É preferível ter um filho picheleiro
Primeiro foi o autoclismo da casa de banho que começou a verter. Não era sempre. Tinha os seus humores. Se pressionado de determinado jeito, enchia normalmente o depósito, depois da descarga. Mas se o ativássemos de forma descuidada era capaz de ficar para ali a verter, a desperdiçar água e engrossar a conta do SMAS.
Depois foi a vez da canalização da banca da cozinha que começou a pingar e nos fez ganhar a consciência que tínhamos um problema cuja resolução não podíamos adiar mais. Pedimos ao Hélder, o vizinho arquiteto que não se importa de tratar da gestão do condomínio, se fazia o favor de nos arranjar um picheleiro.
O diagnóstico foi rápido e exigente em material. O sifão do autoclismo já dera o que tinha a dar e precisava de ser substituído, tal como a torneira e a canalização da banca. A obra afigurava-se dispendiosa, o que se confirmou: a soma de todas as parcelas da conta tinha três dígitos. De mão de obra foram 60 euros, o que dá cerca de 20 euros à hora, ou seja mais ou menos quatro vezes mais que o SNS se propõe a pagar a enfermeiros tarefeiros.
Como o meu filho mais novo, o João, que nasceu no ano 2000, está a revelar-se pouco interessado nos estudos fiquei muito seriamente a pensar que se calhar o melhor é começar a encaminhá-lo para o ensino profissional, onde pode aprender uma arte que lhe permita desembrulhar-se na vida.
É preferível ter um filho picheleiro a ganhar 20 euros à hora do que um filho advogado desempregado - ou a ganhar cinco euros à hora na caixa de um supermercado. Além de tudo, dá mais jeito.
Nem de propósito, no dia a seguir à visita do picheleiro, o nosso JN vinha confirmar a justeza das minhas ideias sobre o futuro profissional do João, ao noticiar que nas ofertas de emprego existentes no IEFP, há, em Lisboa, vagas para mecânicos a ganhar 1500 euros e para engenheiros civis com um salário de 700 euros - igual ao oferecido a um serralheiro no Marco de Canaveses.

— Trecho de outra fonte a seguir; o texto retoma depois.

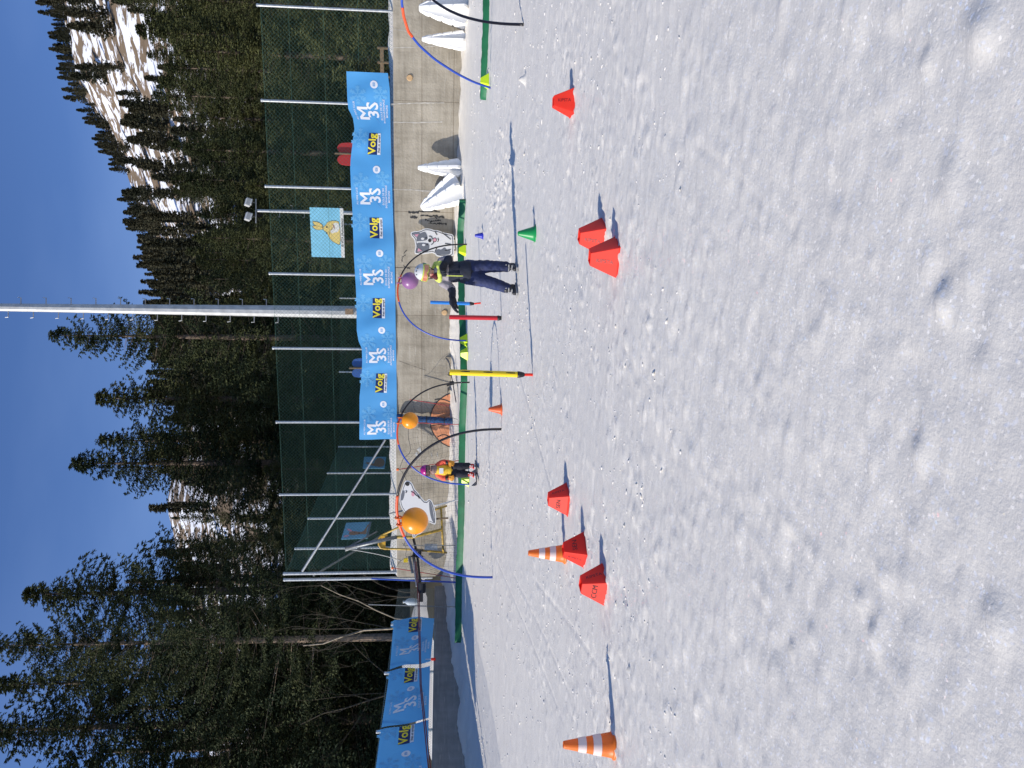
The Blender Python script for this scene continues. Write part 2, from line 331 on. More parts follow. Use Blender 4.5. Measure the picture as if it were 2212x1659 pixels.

Os dados do IEFP confirmam o enorme desajustamento entre as profissões procuradas e os profissionais que o sistema de ensino forma.
O mercado pede mecânicos, serralheiros, picheleiros, montadores de tubos e torneiros. A escola dá-lhe professores, especialistas em relações internacionais, gestores de empresas e jornalistas.
Um ano depois do bastonário dos Advogados ter apelado aos estudantes do Secundário para fugirem dos cursos de Direito, por o mercado estar saturado, não deixa de ser curioso que os dois cursos públicos com mais vagas no próximo ano letivo serem Direito de Lisboa (450 vagas) de Coimbra (330).
O que se espera do Governo, em matéria de Educação, é que, no quadro do esforço de qualificação da mão de obra nacional, use o poder que tem para conciliar a oferta e a procura. O que exige uma maior e mais séria aposta no ensino profissional.
No futuro, posso garantir, continuará a haver canos rotos, torneiras a pingar e autoclismos a verter.